Imagine this: You’re working the night shift on a cross-country train. Your biggest worries should be restocking the stale chips, keeping the coffee hot, and dealing with the occasional rude commuter. You push your snack cart down the narrow aisle, asking for IDs and tickets.
But as you look closer at the passenger in seat 4B, you notice something is off. Their blink is a fraction of a second too slow. Their skin looks a bit too much like latex under the flickering fluorescent lights.
Welcome to Only Humans On Board, an upcoming indie simulation game that takes the mundane dread of retail and mixes it with skin-crawling cosmic horror.
The Ultimate Customer Service Nightmare
At its core, Only Humans On Board plays like a twisted love child of Papers, Please and Dead Space. Your day-to-day responsibilities look normal enough on paper:
- Inventory Management: Buy your supplies, budget your earnings, and stock your cart with the snacks passengers crave.
- Customer Service: Walk the aisles, serve refreshments, and keep the passengers happy.
- Ticket & ID Verification: Scan identification cards and check tickets to ensure everyone belongs on the train.
The catch? Some of your “customers” are only pretending to be human.

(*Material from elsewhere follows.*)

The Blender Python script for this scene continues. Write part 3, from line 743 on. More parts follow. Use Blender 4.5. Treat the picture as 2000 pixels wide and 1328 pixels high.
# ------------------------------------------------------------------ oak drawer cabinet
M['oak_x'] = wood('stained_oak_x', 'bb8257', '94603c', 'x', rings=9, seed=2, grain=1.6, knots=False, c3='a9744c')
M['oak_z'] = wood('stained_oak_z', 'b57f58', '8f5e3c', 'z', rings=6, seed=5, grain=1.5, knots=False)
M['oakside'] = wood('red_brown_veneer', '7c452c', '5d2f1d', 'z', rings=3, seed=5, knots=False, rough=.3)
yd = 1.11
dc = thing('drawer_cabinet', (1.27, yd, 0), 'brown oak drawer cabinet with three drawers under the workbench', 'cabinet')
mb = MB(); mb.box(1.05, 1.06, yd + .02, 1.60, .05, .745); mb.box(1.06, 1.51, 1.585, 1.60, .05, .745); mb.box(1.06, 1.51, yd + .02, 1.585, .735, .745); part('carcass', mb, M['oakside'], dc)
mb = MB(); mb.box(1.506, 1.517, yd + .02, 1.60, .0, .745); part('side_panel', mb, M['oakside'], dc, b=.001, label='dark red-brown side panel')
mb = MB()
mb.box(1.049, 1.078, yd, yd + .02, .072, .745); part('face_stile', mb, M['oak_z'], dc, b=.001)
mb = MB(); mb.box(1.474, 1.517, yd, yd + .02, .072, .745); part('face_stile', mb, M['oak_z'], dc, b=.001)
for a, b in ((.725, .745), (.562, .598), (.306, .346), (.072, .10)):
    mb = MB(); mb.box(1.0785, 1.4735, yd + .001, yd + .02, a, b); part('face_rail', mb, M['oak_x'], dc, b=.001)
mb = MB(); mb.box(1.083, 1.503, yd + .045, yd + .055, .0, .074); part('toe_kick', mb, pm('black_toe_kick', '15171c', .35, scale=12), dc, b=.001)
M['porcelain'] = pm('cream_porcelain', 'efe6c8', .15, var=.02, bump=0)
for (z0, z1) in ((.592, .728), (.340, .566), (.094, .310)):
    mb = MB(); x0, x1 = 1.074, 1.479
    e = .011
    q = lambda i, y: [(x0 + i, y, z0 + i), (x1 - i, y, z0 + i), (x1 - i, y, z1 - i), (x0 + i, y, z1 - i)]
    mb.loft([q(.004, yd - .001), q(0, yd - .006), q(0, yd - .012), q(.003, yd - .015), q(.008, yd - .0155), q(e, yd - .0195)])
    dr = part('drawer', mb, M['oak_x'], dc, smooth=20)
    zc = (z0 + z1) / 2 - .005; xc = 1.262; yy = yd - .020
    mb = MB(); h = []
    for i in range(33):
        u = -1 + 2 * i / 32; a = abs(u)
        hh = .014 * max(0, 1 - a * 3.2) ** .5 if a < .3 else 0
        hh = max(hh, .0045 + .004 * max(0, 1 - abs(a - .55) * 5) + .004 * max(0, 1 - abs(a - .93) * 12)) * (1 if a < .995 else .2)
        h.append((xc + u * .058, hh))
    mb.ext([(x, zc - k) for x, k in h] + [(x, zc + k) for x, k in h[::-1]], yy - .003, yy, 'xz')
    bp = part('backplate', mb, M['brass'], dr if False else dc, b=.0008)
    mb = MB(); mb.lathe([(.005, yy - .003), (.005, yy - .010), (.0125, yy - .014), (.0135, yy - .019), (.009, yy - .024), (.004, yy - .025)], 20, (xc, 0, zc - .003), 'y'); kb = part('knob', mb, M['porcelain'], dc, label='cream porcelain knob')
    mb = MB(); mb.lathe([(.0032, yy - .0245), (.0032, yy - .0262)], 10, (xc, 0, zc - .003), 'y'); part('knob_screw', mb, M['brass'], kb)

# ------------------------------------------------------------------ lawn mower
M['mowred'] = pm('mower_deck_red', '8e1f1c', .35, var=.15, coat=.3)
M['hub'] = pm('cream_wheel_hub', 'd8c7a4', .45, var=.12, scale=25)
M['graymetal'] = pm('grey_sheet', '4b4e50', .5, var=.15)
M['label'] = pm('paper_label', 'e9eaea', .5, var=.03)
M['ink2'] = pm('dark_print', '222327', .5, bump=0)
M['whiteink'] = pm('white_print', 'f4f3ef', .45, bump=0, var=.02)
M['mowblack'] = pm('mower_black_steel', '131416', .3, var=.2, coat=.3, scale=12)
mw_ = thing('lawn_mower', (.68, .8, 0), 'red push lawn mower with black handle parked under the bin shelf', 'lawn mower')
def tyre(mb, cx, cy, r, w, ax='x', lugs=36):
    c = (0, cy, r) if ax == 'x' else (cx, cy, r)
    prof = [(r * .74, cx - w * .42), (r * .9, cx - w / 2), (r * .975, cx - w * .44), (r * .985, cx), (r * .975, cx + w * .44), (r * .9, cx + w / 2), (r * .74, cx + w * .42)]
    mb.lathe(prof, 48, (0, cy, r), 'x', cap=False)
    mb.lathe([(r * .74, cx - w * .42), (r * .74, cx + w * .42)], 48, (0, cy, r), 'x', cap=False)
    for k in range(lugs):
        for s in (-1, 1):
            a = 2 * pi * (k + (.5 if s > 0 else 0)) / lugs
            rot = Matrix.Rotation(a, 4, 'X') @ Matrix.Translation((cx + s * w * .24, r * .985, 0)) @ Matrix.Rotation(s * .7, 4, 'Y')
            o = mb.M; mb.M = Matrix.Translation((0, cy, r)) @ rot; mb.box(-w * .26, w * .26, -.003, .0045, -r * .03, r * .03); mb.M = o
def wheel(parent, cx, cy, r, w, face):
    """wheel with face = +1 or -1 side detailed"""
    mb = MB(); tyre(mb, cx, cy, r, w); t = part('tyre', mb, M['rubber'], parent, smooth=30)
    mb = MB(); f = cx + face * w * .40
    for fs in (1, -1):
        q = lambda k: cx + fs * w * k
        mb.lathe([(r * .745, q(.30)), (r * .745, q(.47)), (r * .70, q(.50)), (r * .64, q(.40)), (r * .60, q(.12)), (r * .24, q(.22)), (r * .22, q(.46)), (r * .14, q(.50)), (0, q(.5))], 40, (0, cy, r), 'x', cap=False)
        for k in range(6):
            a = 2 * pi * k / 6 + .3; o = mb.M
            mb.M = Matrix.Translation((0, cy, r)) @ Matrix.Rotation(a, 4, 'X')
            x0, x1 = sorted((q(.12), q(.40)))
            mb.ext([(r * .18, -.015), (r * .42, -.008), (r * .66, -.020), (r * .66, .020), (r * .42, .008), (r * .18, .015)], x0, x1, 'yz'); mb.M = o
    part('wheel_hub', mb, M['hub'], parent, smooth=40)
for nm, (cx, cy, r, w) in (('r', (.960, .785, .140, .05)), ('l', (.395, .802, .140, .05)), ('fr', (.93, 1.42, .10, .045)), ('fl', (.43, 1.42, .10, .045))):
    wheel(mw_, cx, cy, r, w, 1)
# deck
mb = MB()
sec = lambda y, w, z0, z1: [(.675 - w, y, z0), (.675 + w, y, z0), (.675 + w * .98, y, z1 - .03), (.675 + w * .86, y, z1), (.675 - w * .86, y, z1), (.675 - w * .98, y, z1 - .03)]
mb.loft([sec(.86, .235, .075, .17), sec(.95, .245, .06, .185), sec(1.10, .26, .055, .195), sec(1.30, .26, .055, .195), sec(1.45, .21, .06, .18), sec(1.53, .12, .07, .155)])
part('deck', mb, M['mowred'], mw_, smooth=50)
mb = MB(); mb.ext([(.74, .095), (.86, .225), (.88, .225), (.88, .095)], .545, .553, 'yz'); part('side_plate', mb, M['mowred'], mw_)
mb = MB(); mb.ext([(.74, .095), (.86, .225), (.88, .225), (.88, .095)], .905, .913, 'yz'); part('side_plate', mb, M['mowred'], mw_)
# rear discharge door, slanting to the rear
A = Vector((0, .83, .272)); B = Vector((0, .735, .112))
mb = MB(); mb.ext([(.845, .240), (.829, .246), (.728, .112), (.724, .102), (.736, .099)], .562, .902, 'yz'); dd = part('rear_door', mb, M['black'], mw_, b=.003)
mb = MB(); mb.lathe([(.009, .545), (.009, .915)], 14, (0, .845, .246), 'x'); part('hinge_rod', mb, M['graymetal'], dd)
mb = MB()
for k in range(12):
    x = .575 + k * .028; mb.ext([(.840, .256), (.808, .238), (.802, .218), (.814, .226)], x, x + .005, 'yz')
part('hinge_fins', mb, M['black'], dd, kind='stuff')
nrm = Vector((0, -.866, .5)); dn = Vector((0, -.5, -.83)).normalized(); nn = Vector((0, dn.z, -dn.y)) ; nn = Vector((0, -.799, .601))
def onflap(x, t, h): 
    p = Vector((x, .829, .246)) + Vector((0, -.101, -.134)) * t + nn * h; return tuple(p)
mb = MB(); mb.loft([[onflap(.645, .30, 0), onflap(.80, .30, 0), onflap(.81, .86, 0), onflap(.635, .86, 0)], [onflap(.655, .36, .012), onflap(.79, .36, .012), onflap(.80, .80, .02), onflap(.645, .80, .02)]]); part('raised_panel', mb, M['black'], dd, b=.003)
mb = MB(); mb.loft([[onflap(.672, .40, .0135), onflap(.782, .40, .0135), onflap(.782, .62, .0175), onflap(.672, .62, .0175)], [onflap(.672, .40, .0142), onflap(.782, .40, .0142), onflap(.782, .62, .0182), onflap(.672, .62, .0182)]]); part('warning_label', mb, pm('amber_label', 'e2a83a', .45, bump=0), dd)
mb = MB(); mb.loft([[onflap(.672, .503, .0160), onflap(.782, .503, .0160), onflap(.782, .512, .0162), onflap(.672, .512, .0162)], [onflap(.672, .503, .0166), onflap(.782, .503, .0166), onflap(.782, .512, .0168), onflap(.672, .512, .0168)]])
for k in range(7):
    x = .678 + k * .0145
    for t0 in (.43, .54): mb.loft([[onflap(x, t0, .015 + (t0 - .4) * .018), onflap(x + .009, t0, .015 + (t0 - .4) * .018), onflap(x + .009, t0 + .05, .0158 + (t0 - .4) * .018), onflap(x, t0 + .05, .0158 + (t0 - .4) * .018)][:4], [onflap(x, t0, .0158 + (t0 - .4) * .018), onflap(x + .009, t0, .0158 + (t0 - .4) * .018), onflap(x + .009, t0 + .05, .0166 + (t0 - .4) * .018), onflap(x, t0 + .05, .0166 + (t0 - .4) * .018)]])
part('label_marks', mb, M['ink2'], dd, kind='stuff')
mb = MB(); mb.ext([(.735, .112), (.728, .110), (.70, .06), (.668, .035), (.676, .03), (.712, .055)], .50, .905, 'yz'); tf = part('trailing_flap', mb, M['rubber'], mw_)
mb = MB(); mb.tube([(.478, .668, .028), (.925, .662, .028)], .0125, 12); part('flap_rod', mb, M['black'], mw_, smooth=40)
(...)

They want your snacks, but they might want your flesh even more.
Spot the Discrepancy, Stay Alive
As a train vendor, your scanner and your sharp eye are your only weapons. You’ll need to cross-reference IDs, look for facial anomalies, and listen closely to how passengers speak.
If you do your job right, you flag the impostor, call security, and survive to see the next station. But if you get complacent—if you skim an ID too quickly or ignore that weird, guttural click in a passenger’s voice just to hit your sales quota—your shift ends very, very differently. Let’s just say management won’t be accepting your resignation letter.
Why We’re Hooked
What makes Only Humans On Board look so promising is how it leverages psychological tension. It turns a claustrophobic, familiar setting—a train carriage—into a gauntlet of paranoia. Every passenger interaction becomes a high-stakes puzzle where a single customer service mistake is fatal.
If you love tension-building detective games and don’t mind looking at a commuter train the same way again, this is definitely one to keep on your radar.